Contract farming can be defined as agricultural production carried out according to an agreement between a buyer and farmers, which establishes conditions for the production and marketing of a farm product or products. Typically, the farmer agrees to provide agreed quantities of a specific agricultural product. These should meet the quality standards of the purchaser and be supplied at the time determined by the purchaser. In turn, the buyer commits to purchase the product and, in some cases, to support production through, for example, the supply of farm inputs, land preparation and the provision of technical advice.

Pros of contract farming from the perspective of farmers interests

  • Makes small scale farming competitive – small farmers can access technology, credit, marketing channels and information while lowering transaction costs
  • Assured market for their produce at their doorsteps, reducing marketing and transaction costs
  • It reduces the risk of production, price and marketing costs.
  • Contract farming can open up new markets which would otherwise be unavailable to small farmers.
  • It also ensures higher production of better quality, financial support in cash and /or kind and technical guidance to the farmers.
  • In case of agri-processing level, it ensures consistent supply of agricultural produce with quality, at right time and lesser cost.

Cons of contract farming from the perspective of farmers interests.

  • Loss of flexibility to sell to alternative buyers when prices increase
  • Possible delays in payments and late delivery of inputs
  • Risk of indebtedness from loans provided by the buyer
  • Environmental risks from growing only one type of crop
  • Unequal bargaining power between farmers and buyers

Contract farming and different marketing Models

Through different marketing models Contract farming helps to curb the impediments posed by the existing marketing mechanism.

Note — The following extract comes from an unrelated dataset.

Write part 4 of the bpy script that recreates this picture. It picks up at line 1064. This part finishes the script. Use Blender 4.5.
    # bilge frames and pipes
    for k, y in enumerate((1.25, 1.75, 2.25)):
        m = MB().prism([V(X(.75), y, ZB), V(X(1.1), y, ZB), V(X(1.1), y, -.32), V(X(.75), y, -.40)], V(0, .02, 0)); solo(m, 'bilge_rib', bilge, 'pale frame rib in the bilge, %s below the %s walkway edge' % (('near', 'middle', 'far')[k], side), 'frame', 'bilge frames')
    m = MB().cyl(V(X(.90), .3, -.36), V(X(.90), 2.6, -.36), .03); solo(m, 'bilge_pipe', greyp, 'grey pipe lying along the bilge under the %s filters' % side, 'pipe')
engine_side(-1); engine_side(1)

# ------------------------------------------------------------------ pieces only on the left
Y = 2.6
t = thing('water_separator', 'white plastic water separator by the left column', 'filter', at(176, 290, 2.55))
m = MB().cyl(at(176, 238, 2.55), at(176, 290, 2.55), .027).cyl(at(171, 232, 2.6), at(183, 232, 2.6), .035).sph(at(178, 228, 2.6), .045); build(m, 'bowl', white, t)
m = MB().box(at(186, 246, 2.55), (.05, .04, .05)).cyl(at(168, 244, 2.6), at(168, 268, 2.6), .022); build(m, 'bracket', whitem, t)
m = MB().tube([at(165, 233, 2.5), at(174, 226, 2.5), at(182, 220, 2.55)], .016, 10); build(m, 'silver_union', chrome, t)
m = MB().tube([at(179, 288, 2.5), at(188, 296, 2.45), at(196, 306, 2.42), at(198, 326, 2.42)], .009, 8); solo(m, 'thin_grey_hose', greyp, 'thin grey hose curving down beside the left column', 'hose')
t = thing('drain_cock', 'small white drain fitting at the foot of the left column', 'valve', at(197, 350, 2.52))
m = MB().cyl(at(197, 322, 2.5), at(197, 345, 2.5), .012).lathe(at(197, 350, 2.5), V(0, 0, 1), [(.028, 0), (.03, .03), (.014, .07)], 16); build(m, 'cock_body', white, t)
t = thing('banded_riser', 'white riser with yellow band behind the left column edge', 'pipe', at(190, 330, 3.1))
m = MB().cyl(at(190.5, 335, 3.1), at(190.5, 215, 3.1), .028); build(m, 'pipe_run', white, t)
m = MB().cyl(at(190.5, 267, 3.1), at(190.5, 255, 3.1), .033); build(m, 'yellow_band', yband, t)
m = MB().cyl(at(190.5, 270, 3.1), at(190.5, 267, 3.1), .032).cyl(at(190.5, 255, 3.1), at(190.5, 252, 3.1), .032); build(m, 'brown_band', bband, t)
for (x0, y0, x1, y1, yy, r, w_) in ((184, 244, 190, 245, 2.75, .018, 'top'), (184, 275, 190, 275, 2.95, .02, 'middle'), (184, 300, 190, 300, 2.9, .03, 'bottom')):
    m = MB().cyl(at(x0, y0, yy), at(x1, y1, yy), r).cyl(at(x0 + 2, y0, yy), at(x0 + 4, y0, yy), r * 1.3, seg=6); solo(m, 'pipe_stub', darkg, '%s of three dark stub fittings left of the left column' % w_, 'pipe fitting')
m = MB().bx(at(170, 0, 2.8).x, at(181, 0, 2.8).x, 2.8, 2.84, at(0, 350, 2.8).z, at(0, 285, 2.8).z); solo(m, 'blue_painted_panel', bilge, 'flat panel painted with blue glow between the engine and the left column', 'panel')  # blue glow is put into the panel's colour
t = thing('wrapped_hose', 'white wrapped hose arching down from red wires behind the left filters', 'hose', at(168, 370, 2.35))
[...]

  • Informal model is the most speculative one among all types of contract farming models; where firms engage in informal seasonal production contracts with smallholders with a risk of default profit or loss for both the promoter and the agriculturist. However, long-term relationships generally reduce the risk of opportunistic behaviour, and increase chances of meaningful yields.
  • Intermediary model is where the buyer subcontracts an intermediary collector or farm aggregator to produce and purchase the crop, provide embedded services and incentives to farmers and ensure quality assurance of the yield output.
  • Multipartite model can develop from previously existing centralised models, and involve various types of organisations such as statutory bodies, private companies, financial institutions, and third party service providers. It generally guarantees equity share schemes for producers, attracting investors to draw attention towards the food processing industry at large.
  • Nucleus estate model is where the company manages and oversees a plantation or production facility to supplement the production of smallholders and provide minimum throughput through the year. This approach is mainly used for tree crops such as oilseeds and rubber.
  • A typical marketing paradox is that buyers, such as supermarkets and processors, complain about inadequate supply while farmers complain about lack of markets. Clearly the buyers have not been too active in seeking out new suppliers, while farmers have lacked the skills and resources to identify new markets. Contract farming solves this paradox.
  • organic product marketing: Many developing countries are in a strong position to supply organic produce, due to existing production practices that involve low, or no, chemical use, but arrangements for certification can be very costly. The extent to which supply of organic products to world markets by groups of small farmers can be sustainable therefore merits further research.10 As demand for organics grows, there is evidence that it is becoming increasingly attractive for larger, commercial farms. The economies of scale of such farms, combined with their capacity in some cases to meet all of the needs of a particular buyer, may well offer small farmers major competition
  • Diversifying export markets: Some markets report having more supplies offered, particularly of horticultural produce, than they can possibly absorb. There is, moreover, a tendency for supermarkets to consolidate suppliers in order to facilitate chain coordination and quality control measures.
  • Brand promotion: Farmers are responding to low commodity prices by marketing clearly identifiable brands, frequently with the assistance of donors and NGOs. Some of these may be organic or fair trade brands, but others may simply offer quality or taste attributes that require no certification. Additionally, there is increasing interest in the geographic origin of produce and the development of brands that reflect origin. Good marketing skills can develop profitable markets but marketing can be expensive and may not be viable for small farmers unless subsidized by linking organizations.

Conclusion

The government’s National Agricultural Policy envisages promotion of private participation via contract farming and land leasing arrangements. Fast-track implementation of contract farming in India could be the new ray of hope in the coming years for the agriculture industry. Once this is executed, accelerated technology transfer and capital inflow is expected to penetrate and an assured market for crop production will grow. It will safeguard the interest of small and marginal farmers, which in turn, could lead to a complete makeover of the agriculture industry in India.